En la tarde-noche de este pasado viernes estuve en la presentación de una nueva publicación, San Vicente, el barrio y su gente, editada por la Comisión de Fiestas de San Vicente 2012 y el ayuntamiento de la Villa de Los Realejos. Son sus autores Manuel Jesús Hernández González, quien llevó la coordinación de la misma, Pablo Hernández Abreu, David Pérez-Siverio González y José González Rodríguez.
Nos señala la dedicatoria: A los vecinos de San Vicente, que han conservado sus apodos como signo de identidad. Y, efectivamente, Manivesa, de Las Chozas, Garcés, Olivero, Chascamillos, Patapalos, Alemanes, Velascos, Padilla, Moriscos, de Pedro Chaves, Grandes, Palomos, Galanos, Títeres, Chacones, Papitas, Curitas, Sachacoles, Bacalaos, Parrandas, del Terrero, Barranquillos, Teneques, Meñiques, Cubanos, Espinosa, Forestales, de La Parra y Plateras, con sus correspondientes árboles genealógicos, son sus protagonistas.
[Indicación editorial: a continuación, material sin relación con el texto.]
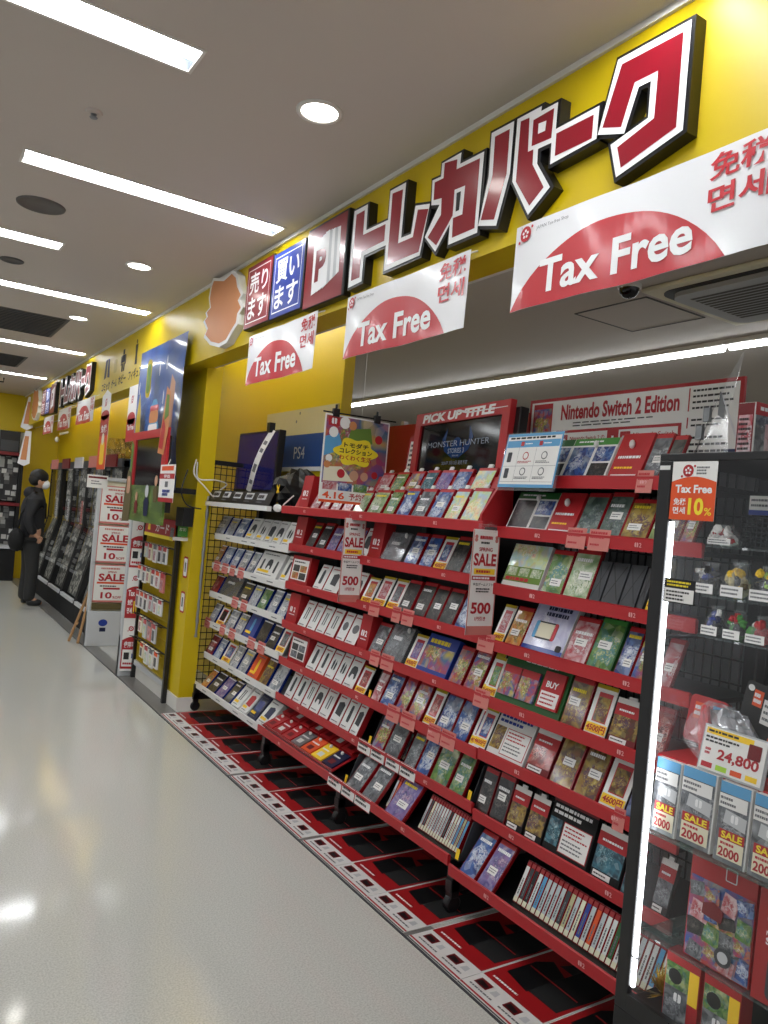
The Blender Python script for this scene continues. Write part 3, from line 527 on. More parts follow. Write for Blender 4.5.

Porque, como bien señalan los autores, es menester contar la historia sencilla, cotidiana, ese día a día que, de no ser por gentes emprendedoras y preocupadas, se perdería de manera inexorable. Los grandes acontecimientos, pongámosle el cuño, se hallan, per se, a buen recaudo.
La variedad de apodos expresada en el párrafo anterior, se nos señala en el libro, procede de tres fuentes principales: los que provienen de apellidos, los relacionados con el lugar de residencia y, por último, aquellos que guardan alguna relación con acontecimientos o anécdotas que el paso del tiempo fue generalizando. Es así, entendemos, incluso los que ahora, cómodamente sentados en casa, nos sumergimos con deleite en el producto de muchísimas horas de quemar pestañas, como recuperamos y fijamos en este soporte menos volátil que la memoria esa intrahistoria (voz introducida por el escritor español Miguel de Unamuno para designar la vida tradicional, que sirve de fondo permanente a la historia cambiante y visible).
Y las fotografías. Cientos de ellas. Que son fiel exponente de toda una vida. Con las que un servidor también retrocedió, al reconocer a varios de los retratados, a la época de la finca de La Gorvorana, lugar en el que transcurrió una etapa larga e importante de mi existencia, por ser aquella enorme platanera la que dio trabajo a un numeroso grupo de jornaleros que conformaban una variopinta cuadrilla.
Esa noche, en la plaza, tras concluir el acto protocolario de la presentación en sociedad (felicidades también a Yanira por su brillante actuación con su arpa), cientos de personas devoraban con avidez el archivo fotográfico en busca del familiar más cercano. Incluso una señora que ‘solo’ lleva viviendo en el barrio unos treinta años, me comentaba que cuando dentro de varias décadas se publique el siguiente ya ella figurará en sus páginas. Es buena muestra de la ilusión que el libro ha concitado.
Vaya, pues, mi público reconocimiento a la ingente labor llevada a cabo por sus autores, entre la que es conveniente y oportuno destacar la rigurosidad de la investigación, la concienzuda elaboración de los árboles genealógicos y la paciencia infinita en el escaneo de los retratos que a bien tuvieron aportar los habitantes de la zona.
El anexo (Cada piedra con su nombre) recoge la nomenclatura y localización de aquellos accidentes costeros, desde El Terrero a La Fajana, que pescadores y mariscadores de los alrededores bien conocen, y que corren, asimismo, ahora que esta actividad suele hacerse en las grandes superficies, el peligro de perderse en el baúl de los recuerdos. Es una muestra en color (18 páginas) que pone el adecuado contrapunto a una obra que merece todo tipo de plácemes.
Desde Pepillo y Juanillo, modesta ventana, insisto, mis más cordiales parabienes a todos cuantos hicieron posible que la criatura viera la luz. Algo sabemos de tales esfuerzos. Y a las gentes de San Vicente, el ruego de que lo conserven como oro en paño. Mi más sincera enhorabuena.